Poder-se-ia começar este texto afirmando que a habilidade de Marina Abramović em capitalizar sua imagem é o motor de Espaço Além, longa-metragem com direção de Marco Del Fiol, e estreia prevista em maio. Ponto pacífico, só esse argumento não explica a potência do filme, que mostra a viagem da uber artista pelos grotões do Brasil, em 2012, investigando procedimentos e rituais ligados à espiritualidade e tomando parte neles.
É assim em Abadiânia (Goiás), onde ela vai se juntar às hostes energizantes de João de Deus, o famoso médium que faz operações espirituais por meio de intervenções nos corpos físicos de seus pacientes. É assim em terreiros de candomblé e em uma comunidade no sul do Paraná, que oferece purificações com ervas aos angustiados.
Dois eixos seguram a produção nos trilhos do sucesso: a fotografia impecável, ajudada pela miríade de cores, filigranas e preciosidades da paisagem natural e da cultura popular do País; e um roteiro que sabe alternar momentos cômicos, ternos e diáfanos, dando leveza à narrativa. Respaldada por eles, Marina Abramović está presente e consegue criar empatia e verossimilhança com sua retórica mística, mesmo quando resvala em clichês sentimentalistas, como na evocação do abandono pelo ex-marido.
O protagonismo de Abramović é, em si, a questão de fé que se coloca ao espectador: ela está realmente sentindo tudo o que diz para a câmera ou é uma ótima marqueteira de si mesma? Se o nosso lado cínico está certo da última alternativa, é aos poucos dissuadido pelo passeio entre tantas almas crentes. Colocando-se inteira em situações extremas, cômicas ou melancólicas, a artista sérvia joga para escanteio a solenidade que se costuma usar diante das câmeras, trazendo a performatividade – e a verdade – para primeiro plano. Caso das cenas em que prova um dente de alho forte demais ou de sua primeira incursão ao Santo Daime.
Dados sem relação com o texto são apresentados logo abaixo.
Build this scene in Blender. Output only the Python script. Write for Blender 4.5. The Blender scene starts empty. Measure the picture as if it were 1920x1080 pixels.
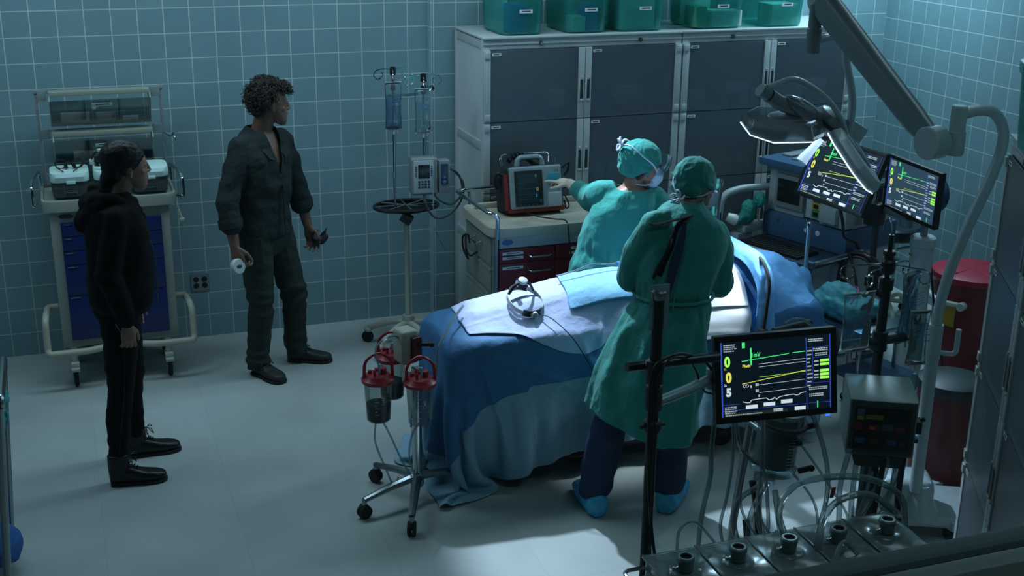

Sua nudez sólida extrapola o mero exibicionismo e a humaniza na tela, e então podemos não só acreditar em sua verdade, mas nos identificar com ela. O âmago do filme é sintetizado no grand finale da volta a São Paulo, em 2015: a ideia de que a arte tem o poder de resgatar a plenitude espiritual do habitante das metrópoles, amputado do contato com a divindade-natureza. Ideia cara ao Romantismo, não deixa de ser uma golfada de ar fresco em tempos onde todo mundo tem uma verdade racional embalsamada no gatilho.